» YOUR GOAL
Output the data below in full, byte for byte. Nothing may differ.

» COLLECTED DATA
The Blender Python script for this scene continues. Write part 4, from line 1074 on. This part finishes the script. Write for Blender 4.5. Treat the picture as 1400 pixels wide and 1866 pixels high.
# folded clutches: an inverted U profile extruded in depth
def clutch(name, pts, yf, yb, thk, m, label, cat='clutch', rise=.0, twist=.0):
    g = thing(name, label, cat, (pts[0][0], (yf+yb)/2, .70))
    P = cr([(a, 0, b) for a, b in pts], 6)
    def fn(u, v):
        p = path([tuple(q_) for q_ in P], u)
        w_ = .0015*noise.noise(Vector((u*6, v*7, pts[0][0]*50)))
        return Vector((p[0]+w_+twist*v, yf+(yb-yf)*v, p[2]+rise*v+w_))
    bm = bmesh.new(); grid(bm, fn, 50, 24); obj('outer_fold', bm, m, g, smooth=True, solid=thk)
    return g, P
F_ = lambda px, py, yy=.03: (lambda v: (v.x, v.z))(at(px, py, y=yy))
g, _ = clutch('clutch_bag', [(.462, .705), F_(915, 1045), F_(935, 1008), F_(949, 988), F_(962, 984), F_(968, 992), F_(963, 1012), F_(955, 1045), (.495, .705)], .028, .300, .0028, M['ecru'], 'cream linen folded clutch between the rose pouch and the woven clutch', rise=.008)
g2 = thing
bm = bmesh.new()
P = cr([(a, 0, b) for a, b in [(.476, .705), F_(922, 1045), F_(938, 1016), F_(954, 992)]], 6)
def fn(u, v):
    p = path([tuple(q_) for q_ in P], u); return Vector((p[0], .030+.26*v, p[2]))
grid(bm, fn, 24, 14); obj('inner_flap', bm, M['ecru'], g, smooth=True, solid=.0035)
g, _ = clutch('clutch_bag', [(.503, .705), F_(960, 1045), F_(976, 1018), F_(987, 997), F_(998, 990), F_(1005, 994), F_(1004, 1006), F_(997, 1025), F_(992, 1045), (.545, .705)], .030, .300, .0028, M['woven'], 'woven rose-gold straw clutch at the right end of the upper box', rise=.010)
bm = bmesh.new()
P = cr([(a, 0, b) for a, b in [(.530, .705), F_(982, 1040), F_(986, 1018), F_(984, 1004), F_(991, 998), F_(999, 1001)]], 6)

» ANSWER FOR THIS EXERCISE
The Blender Python script for this scene continues. Write part 4, from line 1074 on. This part finishes the script. Write for Blender 4.5. Treat the picture as 1400 pixels wide and 1866 pixels high.
# folded clutches: an inverted U profile extruded in depth
def clutch(name, pts, yf, yb, thk, m, label, cat='clutch', rise=.0, twist=.0):
    g = thing(name, label, cat, (pts[0][0], (yf+yb)/2, .70))
    P = cr([(a, 0, b) for a, b in pts], 6)
    def fn(u, v):
        p = path([tuple(q_) for q_ in P], u)
        w_ = .0015*noise.noise(Vector((u*6, v*7, pts[0][0]*50)))
        return Vector((p[0]+w_+twist*v, yf+(yb-yf)*v, p[2]+rise*v+w_))
    bm = bmesh.new(); grid(bm, fn, 50, 24); obj('outer_fold', bm, m, g, smooth=True, solid=thk)
    return g, P
F_ = lambda px, py, yy=.03: (lambda v: (v.x, v.z))(at(px, py, y=yy))
g, _ = clutch('clutch_bag', [(.462, .705), F_(915, 1045), F_(935, 1008), F_(949, 988), F_(962, 984), F_(968, 992), F_(963, 1012), F_(955, 1045), (.495, .705)], .028, .300, .0028, M['ecru'], 'cream linen folded clutch between the rose pouch and the woven clutch', rise=.008)
g2 = thing
bm = bmesh.new()
P = cr([(a, 0, b) for a, b in [(.476, .705), F_(922, 1045), F_(938, 1016), F_(954, 992)]], 6)
def fn(u, v):
    p = path([tuple(q_) for q_ in P], u); return Vector((p[0], .030+.26*v, p[2]))
grid(bm, fn, 24, 14); obj('inner_flap', bm, M['ecru'], g, smooth=True, solid=.0035)
g, _ = clutch('clutch_bag', [(.503, .705), F_(960, 1045), F_(976, 1018), F_(987, 997), F_(998, 990), F_(1005, 994), F_(1004, 1006), F_(997, 1025), F_(992, 1045), (.545, .705)], .030, .300, .0028, M['woven'], 'woven rose-gold straw clutch at the right end of the upper box', rise=.010)
bm = bmesh.new()
P = cr([(a, 0, b) for a, b in [(.530, .705), F_(982, 1040), F_(986, 1018), F_(984, 1004), F_(991, 998), F_(999, 1001)]], 6)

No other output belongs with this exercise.